Atonement
Christopher Hampton, Ian McEwan, and Joe Wright, 2007

Premise
Briony, a pubescent girl in 1935, has a crush on a strapping young lad named Robbie, the son of one of the servants on her English country estate. He, however, is infatuated with Briony's older sister, and she with him. When Briony catches the two of them having sex, she is so devastated and confused that, later, when her cousin is raped, Briony names Robbie as the perpetrator and he is jailed. Years pass. How can Briony make up for what she's done?

Reaction
Apparently this is an Oscar frontrunner, which surprised me since it's really quite bad. Spoilers ahoy.

I was taken to see this as a homework assignment, so I went in knowing next to nothing about it. After seeing it, I saw a billboard for it that makes it look like a romance story between Robbie and Briony's sister. Briony isn't even on the billboard. I guess this is because Saoirse Ronan isn't a celebrity and because the romance novel aspect struck the studio as more marketable than the theme suggested by the title. Anyway, the romance is totally uninteresting and every moment spent away from Briony is basically wasted.

The beginning of the movie is poor. For the first half hour or so there is no reason to watch it. We are introduced to many characters, but there is no information we want to learn about them until there is a mixup between a couple of letters and the plot gets underway. Then things cook along for a bit until an incorrectly time-stamped jump forward to World War II, during which we watch Robbie succumb to blood poisoning, though it actually looks like he's just kind of scruffy and tired. The film does pick back up when it returns to Briony. But then comes the ending.

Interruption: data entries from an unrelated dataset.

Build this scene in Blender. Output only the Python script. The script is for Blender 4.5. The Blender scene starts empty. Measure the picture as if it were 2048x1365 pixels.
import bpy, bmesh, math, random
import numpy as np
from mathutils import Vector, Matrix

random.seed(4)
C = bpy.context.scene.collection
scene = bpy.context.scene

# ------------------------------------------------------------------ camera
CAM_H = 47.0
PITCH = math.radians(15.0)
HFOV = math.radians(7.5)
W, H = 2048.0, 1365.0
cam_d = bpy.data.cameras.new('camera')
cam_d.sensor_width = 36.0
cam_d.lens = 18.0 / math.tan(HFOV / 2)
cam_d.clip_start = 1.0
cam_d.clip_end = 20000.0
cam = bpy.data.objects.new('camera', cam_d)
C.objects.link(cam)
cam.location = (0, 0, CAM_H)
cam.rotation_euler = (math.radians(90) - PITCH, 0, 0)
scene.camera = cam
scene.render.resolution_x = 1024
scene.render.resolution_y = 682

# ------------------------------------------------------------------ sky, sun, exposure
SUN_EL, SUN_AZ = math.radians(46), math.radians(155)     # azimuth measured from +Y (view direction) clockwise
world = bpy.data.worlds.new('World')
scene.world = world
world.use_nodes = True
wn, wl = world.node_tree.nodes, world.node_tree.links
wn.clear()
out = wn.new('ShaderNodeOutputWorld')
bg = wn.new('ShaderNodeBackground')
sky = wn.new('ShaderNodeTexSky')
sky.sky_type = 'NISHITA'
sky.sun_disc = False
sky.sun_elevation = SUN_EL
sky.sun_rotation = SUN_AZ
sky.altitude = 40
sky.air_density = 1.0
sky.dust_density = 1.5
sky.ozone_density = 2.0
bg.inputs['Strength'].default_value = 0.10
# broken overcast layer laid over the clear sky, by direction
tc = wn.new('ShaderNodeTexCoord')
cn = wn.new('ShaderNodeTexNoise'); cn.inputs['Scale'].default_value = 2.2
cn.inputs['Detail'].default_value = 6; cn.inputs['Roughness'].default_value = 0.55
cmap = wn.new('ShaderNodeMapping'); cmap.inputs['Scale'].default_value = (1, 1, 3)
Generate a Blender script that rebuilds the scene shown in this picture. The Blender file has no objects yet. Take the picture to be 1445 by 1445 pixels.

In comics (and probably other media) there is an acronym called EYKIW — Everything You Know Is Wrong — that gets applied to plot arcs that exist in order to overturn what readers have assumed, and sometimes been told, about the past. You thought the Vision was built out of the Human Torch... but EYKIW! The Human Torch is back! You thought Jean Grey was dead... but EYKIW! She's actually in a pod at the bottom of Jamaica Bay! Atonement tries something like this, but the difference is that in the comics examples, readers have had years to get invested in their understanding of events. A lot of movies these days try to do this sort of thing, with twist endings that recode all that has gone before — Keyser Soze was a SLED! — but Atonement doesn't do that. It doesn't say everything you know is wrong; it says that everything you've learned in the last ten minutes, and which you haven't yet had time to process, is wrong. So? It's like "Red yellow blue green purple— ha ha! Fooled you! It's actually red yellow blue green ORANGE!" I don't care.

The one thing I did find interesting about Atonement was the question it raised about Briony's culpability. Again: you've got a 13-year-old girl who sends a man to prison out of childish pique that her puppy love for him is unrequited. From prison he goes straight to Europe to fight in the war, and dies there. Briony can therefore never make up for her crime. What struck me about this scenario as it played out was that what Briony does is monstrous... and yet I couldn't blame her for it. She's a child. Do you blame a five-year-old who plays with matches and burns his house down? Even when we're talking about deliberate crimes, there's a reason we have a separate justice system for juveniles. Maybe it's because she was the first character to appear in the movie, or maybe it's because I will always give the benefit of the doubt to smart serious girls, but she's a 13-year-old with a crush, and from what I remember of what crushes felt like at 13, that's your NGRI right there. And yet, how can you just wave away such immense destruction? It is a conundrum.